On notera que le pouvoir ainsi conféré au Tribunal d’instance est un pouvoir plus large que celui qui appartenait à la juridiction administrative qui ne pouvait qu’annuler la décision de la Direccte.

Notion d’établissement distinct pour la mise en place du comité social et économique

Depuis l’entrée en vigueur de l’ordonnance 2017-1386, la détermination des établissements distincts résulte d’un accord collectif conclu avec les délégués syndicaux de l’entreprise. En leur absence, elle peut être fixée par un accord conclu avec la majorité des membres titulaires du comité social et économique. Dans ces deux cas, les parties sont libres de définir comme elles le souhaitent les établissements distincts.

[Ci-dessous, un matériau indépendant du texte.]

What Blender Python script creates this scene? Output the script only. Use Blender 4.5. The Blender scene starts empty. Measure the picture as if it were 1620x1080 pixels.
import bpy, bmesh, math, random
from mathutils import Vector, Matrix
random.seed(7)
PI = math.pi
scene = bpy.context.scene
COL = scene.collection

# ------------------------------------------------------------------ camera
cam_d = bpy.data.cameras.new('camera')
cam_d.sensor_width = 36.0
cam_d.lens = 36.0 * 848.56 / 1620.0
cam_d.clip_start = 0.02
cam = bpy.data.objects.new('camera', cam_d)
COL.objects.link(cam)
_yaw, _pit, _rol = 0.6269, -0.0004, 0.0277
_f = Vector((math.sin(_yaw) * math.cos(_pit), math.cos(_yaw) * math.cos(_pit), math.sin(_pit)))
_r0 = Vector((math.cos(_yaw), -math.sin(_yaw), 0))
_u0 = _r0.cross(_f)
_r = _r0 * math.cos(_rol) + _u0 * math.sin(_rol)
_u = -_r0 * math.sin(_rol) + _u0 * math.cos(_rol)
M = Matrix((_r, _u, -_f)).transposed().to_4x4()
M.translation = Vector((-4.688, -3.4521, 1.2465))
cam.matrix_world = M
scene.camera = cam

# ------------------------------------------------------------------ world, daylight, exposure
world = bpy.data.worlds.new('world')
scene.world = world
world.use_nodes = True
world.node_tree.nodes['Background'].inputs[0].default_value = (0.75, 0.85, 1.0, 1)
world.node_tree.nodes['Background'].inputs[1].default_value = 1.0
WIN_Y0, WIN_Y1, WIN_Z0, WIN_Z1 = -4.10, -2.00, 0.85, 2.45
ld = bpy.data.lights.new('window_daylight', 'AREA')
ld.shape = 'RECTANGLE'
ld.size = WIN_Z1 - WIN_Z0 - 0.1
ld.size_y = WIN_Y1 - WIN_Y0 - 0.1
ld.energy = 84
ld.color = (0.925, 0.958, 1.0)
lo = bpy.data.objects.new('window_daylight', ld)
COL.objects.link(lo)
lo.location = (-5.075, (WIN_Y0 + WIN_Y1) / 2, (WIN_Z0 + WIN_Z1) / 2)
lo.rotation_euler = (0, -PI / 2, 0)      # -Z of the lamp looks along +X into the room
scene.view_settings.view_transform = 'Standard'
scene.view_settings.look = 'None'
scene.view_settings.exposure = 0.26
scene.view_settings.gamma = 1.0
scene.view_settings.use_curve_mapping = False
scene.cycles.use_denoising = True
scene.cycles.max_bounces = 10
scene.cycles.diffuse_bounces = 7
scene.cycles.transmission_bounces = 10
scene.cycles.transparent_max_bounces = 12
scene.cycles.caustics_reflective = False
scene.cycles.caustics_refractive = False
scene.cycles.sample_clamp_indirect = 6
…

Il en va différemment lorsque, en l’absence d’accord, l’employeur fixe unilatéralement le nombre et le périmètre des établissements distincts, la loi lui faisant alors obligation de tenir compte de l’autonomie de gestion du responsable de l’établissement, notamment en matière de gestion du personnel.

En l’espèce, les organisations syndicales requérantes soutenaient que le critère d’autonomie devait s’apprécier au regard de la nécessité d’assurer une représentation de proximité des salariés, anciennement dévolue aux délégués du personnel et au Comité d'hygiène, de sécurité et des conditions de travail.

La Cour de cassation rejette cet argument. Elle précise que caractérise un établissement distinct, au sens des dispositions légales, "l’établissement qui présente notamment en raison de l’étendue des délégations de compétence dont dispose son responsable, une autonomie suffisante en ce qui concerne la gestion du personnel et l’exécution du service". Dans cette affaire, la Cour constate que le Tribunal d’instance avait bien recherché les éléments lui permettant de vérifier le critère d’autonomie ainsi défini, et que les syndicats n’apportaient aucun élément permettant de considérer qu’il existait, au sein de l’entreprise, d’autres établissements répondant à ce critère que ceux retenus par la décision de la Direccte.

Comme l’indique la note explicative, la Cour de cassation reprend ainsi à son compte la définition retenue par le Conseil d’Etat pour la mise en place des comités d’entreprise, (C. E., 29 juin 1973 n° 77982, et 27 mars 1996 n° 155791), qui s’attache essentiellement à vérifier les pouvoirs consentis au responsable de l’établissement et l’autonomie de décision dont il peut disposer pour que le fonctionnement normal des comités d’établissement puisse être assuré à son niveau. Ces pouvoirs doivent être caractérisés en matière de gestion du personnel et d’exécution du service.

Cette décision apporte un éclairage bienvenu sur les modalités d’application des nouvelles dispositions légales relatives tant à la détermination des établissements distincts, qu’au contentieux susceptible d’en résulter.